** START OF Data block **
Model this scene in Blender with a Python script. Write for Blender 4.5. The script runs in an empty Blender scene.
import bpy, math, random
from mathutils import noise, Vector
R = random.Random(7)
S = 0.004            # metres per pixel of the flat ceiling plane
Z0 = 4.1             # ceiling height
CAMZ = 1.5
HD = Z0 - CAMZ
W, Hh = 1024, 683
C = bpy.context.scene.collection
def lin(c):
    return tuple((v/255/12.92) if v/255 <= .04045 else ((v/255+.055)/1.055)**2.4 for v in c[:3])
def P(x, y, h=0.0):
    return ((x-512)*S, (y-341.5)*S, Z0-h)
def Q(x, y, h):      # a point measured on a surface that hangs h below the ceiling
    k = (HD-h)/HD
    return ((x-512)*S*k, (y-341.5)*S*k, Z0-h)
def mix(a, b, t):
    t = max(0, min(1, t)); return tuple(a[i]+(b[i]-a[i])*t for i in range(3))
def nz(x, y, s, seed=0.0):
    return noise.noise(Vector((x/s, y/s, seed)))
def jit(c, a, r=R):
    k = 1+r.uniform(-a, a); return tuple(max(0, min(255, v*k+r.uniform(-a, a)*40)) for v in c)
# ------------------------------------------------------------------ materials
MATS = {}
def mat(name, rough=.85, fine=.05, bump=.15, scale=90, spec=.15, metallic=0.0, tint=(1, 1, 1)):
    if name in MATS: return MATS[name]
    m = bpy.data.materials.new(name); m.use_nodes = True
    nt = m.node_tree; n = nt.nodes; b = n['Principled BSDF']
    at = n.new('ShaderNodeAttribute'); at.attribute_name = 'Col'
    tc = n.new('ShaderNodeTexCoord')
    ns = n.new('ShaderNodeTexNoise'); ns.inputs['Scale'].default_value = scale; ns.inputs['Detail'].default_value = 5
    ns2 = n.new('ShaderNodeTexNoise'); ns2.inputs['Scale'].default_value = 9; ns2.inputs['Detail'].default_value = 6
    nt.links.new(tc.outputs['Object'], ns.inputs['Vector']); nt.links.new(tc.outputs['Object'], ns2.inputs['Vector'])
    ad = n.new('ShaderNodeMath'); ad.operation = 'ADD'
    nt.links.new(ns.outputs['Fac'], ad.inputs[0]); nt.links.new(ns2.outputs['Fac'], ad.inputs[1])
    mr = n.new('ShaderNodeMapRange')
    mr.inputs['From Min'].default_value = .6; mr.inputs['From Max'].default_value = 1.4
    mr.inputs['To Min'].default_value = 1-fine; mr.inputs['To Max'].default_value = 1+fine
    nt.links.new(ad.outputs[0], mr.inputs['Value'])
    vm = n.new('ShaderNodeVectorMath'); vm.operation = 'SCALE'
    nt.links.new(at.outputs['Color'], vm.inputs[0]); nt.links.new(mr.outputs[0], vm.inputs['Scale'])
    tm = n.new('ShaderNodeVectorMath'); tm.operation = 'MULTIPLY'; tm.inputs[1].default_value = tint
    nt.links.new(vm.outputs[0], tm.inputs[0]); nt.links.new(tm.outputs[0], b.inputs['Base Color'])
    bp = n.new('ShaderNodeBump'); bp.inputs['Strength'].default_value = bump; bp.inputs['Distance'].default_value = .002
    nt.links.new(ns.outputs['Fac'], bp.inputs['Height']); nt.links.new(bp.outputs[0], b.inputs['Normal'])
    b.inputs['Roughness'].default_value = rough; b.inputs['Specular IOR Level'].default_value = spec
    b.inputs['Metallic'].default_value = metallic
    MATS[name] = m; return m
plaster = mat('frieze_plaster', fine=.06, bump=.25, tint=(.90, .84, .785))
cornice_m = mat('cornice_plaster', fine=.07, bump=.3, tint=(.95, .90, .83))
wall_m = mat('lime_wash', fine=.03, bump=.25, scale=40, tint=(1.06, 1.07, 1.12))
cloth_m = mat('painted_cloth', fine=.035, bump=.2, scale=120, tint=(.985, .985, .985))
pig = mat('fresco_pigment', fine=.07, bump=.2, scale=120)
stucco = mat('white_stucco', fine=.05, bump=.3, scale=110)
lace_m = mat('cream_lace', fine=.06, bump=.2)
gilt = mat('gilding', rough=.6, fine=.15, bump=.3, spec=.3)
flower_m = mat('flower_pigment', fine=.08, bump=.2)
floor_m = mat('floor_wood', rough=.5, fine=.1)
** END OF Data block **
## Set problem
Extract the listing in its entirety, matching it exactly.

## Solution to this exercise
Model this scene in Blender with a Python script. Write for Blender 4.5. The script runs in an empty Blender scene.
import bpy, math, random
from mathutils import noise, Vector
R = random.Random(7)
S = 0.004            # metres per pixel of the flat ceiling plane
Z0 = 4.1             # ceiling height
CAMZ = 1.5
HD = Z0 - CAMZ
W, Hh = 1024, 683
C = bpy.context.scene.collection
def lin(c):
    return tuple((v/255/12.92) if v/255 <= .04045 else ((v/255+.055)/1.055)**2.4 for v in c[:3])
def P(x, y, h=0.0):
    return ((x-512)*S, (y-341.5)*S, Z0-h)
def Q(x, y, h):      # a point measured on a surface that hangs h below the ceiling
    k = (HD-h)/HD
    return ((x-512)*S*k, (y-341.5)*S*k, Z0-h)
def mix(a, b, t):
    t = max(0, min(1, t)); return tuple(a[i]+(b[i]-a[i])*t for i in range(3))
def nz(x, y, s, seed=0.0):
    return noise.noise(Vector((x/s, y/s, seed)))
def jit(c, a, r=R):
    k = 1+r.uniform(-a, a); return tuple(max(0, min(255, v*k+r.uniform(-a, a)*40)) for v in c)
# ------------------------------------------------------------------ materials
MATS = {}
def mat(name, rough=.85, fine=.05, bump=.15, scale=90, spec=.15, metallic=0.0, tint=(1, 1, 1)):
    if name in MATS: return MATS[name]
    m = bpy.data.materials.new(name); m.use_nodes = True
    nt = m.node_tree; n = nt.nodes; b = n['Principled BSDF']
    at = n.new('ShaderNodeAttribute'); at.attribute_name = 'Col'
    tc = n.new('ShaderNodeTexCoord')
    ns = n.new('ShaderNodeTexNoise'); ns.inputs['Scale'].default_value = scale; ns.inputs['Detail'].default_value = 5
    ns2 = n.new('ShaderNodeTexNoise'); ns2.inputs['Scale'].default_value = 9; ns2.inputs['Detail'].default_value = 6
    nt.links.new(tc.outputs['Object'], ns.inputs['Vector']); nt.links.new(tc.outputs['Object'], ns2.inputs['Vector'])
    ad = n.new('ShaderNodeMath'); ad.operation = 'ADD'
    nt.links.new(ns.outputs['Fac'], ad.inputs[0]); nt.links.new(ns2.outputs['Fac'], ad.inputs[1])
    mr = n.new('ShaderNodeMapRange')
    mr.inputs['From Min'].default_value = .6; mr.inputs['From Max'].default_value = 1.4
    mr.inputs['To Min'].default_value = 1-fine; mr.inputs['To Max'].default_value = 1+fine
    nt.links.new(ad.outputs[0], mr.inputs['Value'])
    vm = n.new('ShaderNodeVectorMath'); vm.operation = 'SCALE'
    nt.links.new(at.outputs['Color'], vm.inputs[0]); nt.links.new(mr.outputs[0], vm.inputs['Scale'])
    tm = n.new('ShaderNodeVectorMath'); tm.operation = 'MULTIPLY'; tm.inputs[1].default_value = tint
    nt.links.new(vm.outputs[0], tm.inputs[0]); nt.links.new(tm.outputs[0], b.inputs['Base Color'])
    bp = n.new('ShaderNodeBump'); bp.inputs['Strength'].default_value = bump; bp.inputs['Distance'].default_value = .002
    nt.links.new(ns.outputs['Fac'], bp.inputs['Height']); nt.links.new(bp.outputs[0], b.inputs['Normal'])
    b.inputs['Roughness'].default_value = rough; b.inputs['Specular IOR Level'].default_value = spec
    b.inputs['Metallic'].default_value = metallic
    MATS[name] = m; return m
plaster = mat('frieze_plaster', fine=.06, bump=.25, tint=(.90, .84, .785))
cornice_m = mat('cornice_plaster', fine=.07, bump=.3, tint=(.95, .90, .83))
wall_m = mat('lime_wash', fine=.03, bump=.25, scale=40, tint=(1.06, 1.07, 1.12))
cloth_m = mat('painted_cloth', fine=.035, bump=.2, scale=120, tint=(.985, .985, .985))
pig = mat('fresco_pigment', fine=.07, bump=.2, scale=120)
stucco = mat('white_stucco', fine=.05, bump=.3, scale=110)
lace_m = mat('cream_lace', fine=.06, bump=.2)
gilt = mat('gilding', rough=.6, fine=.15, bump=.3, spec=.3)
flower_m = mat('flower_pigment', fine=.08, bump=.2)
floor_m = mat('floor_wood', rough=.5, fine=.1)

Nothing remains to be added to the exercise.